How T‑TDSQL Enables Full‑Temporal Data Management in Distributed Databases
T‑TDSQL, a temporal extension of Tencent's TDSQL, introduces a full‑temporal data model, scalable distributed architecture, MVCC‑based history visibility algorithms, and rich temporal features that address financial audit, data lineage, and high‑performance analytics for massive historical datasets.
Abstract
T‑TDSQL is a distributed transactional database built on MySQL/InnoDB that adds full‑temporal capabilities. It stores both effective‑time (valid‑time) and transaction‑time dimensions, supports multi‑version transaction management, strong consistency, and provides efficient point‑in‑time and incremental historical queries.
Introduction
Motivation
Financial billing systems at large internet companies process billions of transactions daily. Auditing, reconciliation, and regulatory reporting require access to the complete change history of account records, which is impossible when only current values are retained.
Overall Architecture
TDSQL uses sharding to map logical tables to physical shards. Each shard (SET) is replicated across multiple nodes with strong synchronization via ZooKeeper and distributed XA/2PC for atomic transactions. The Temporal Storage Interface (TSI) extends the storage layer to manage massive historical data and exposes unified APIs for current and historical queries.
Temporal Requirements
Regulators and auditors often need to retrieve all changes to a customer's account over several years. Storing only current rows forces expensive log‑scanning and filtering.
Key Temporal Features
Full‑temporal data model that records the entire lifecycle of each row (creation, updates, deletions).

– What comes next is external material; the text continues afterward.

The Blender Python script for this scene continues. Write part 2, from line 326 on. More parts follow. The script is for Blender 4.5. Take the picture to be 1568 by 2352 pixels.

Row‑based and column‑based storage formats for historical data.
Cluster‑wide backup, recovery, and tiered storage for massive historical datasets.
MVCC‑based history‑visibility algorithm that enables non‑blocking point‑in‑time queries and incremental extraction.
Support for both effective‑time and transaction‑time queries, enabling audit trails, data lineage, and HTAP workloads.
Core Technology
The system retains old row versions via MVCC. Before garbage collection, versions slated for removal are captured and stored, forming a “history data visibility” layer. This layer uses a set‑difference (symmetric‑difference) principle to compute snapshot differences efficiently, allowing:
Retrieval of any historical version without scanning the entire table.
Identification of inserted, updated, and deleted rows between two timestamps.
Incremental data extraction for downstream ETL or analytical pipelines.
Two storage engines (row and column) enable OLAP on temporal data. Integration with Spark push‑down and columnar processing further accelerates analytical queries.
Problems Addressed by T‑TDSQL
Eliminates the need for external log‑parsing pipelines by exposing historical data through standard SQL.
Provides a unified temporal model, removing logical gaps caused by time‑partitioned tables.
Supports real‑time analytics on historical data without costly data export/import.
Offers scalable management of petabyte‑scale historical datasets via distributed storage and hot‑cold tiering.
Feature Comparison (TDSQL vs. T‑TDSQL)
All native transactional and distributed features of TDSQL are retained.
Effective‑time applications (e.g., contract management, archival) are supported only in T‑TDSQL.
Transaction‑time tracking, incremental extraction, incremental computation, trajectory data management, and historical‑value queries are enabled in T‑TDSQL.
Row‑store and column‑store historical storage, hot‑cold tiering, HTAP, data correction, and replay are provided by T‑TDSQL.
Implementation Highlights
Historical versions are captured before MVCC garbage collection and stored in dedicated temporal tables.
Visibility checks use index‑based range scans combined with the set‑difference algorithm to return only rows visible at a given effective or transaction time.
Snapshot‑diff queries can be expressed as:
SELECT * FROM account_history
WHERE ts BETWEEN '2022-01-01' AND '2022-12-31'
AND VALID_TIME CONTAINS '2022-06-15';Incremental joins and aggregations are performed directly on temporal tables, avoiding full‑table scans.
Conclusion
T‑TDSQL demonstrates that a distributed transactional database can natively manage, query, and compute over massive historical datasets while preserving strong consistency and high performance. By leveraging MVCC and a set‑difference based visibility algorithm, it provides low‑latency, non‑blocking access to any point in the data’s lifetime, enabling efficient auditing, compliance, and analytical workloads.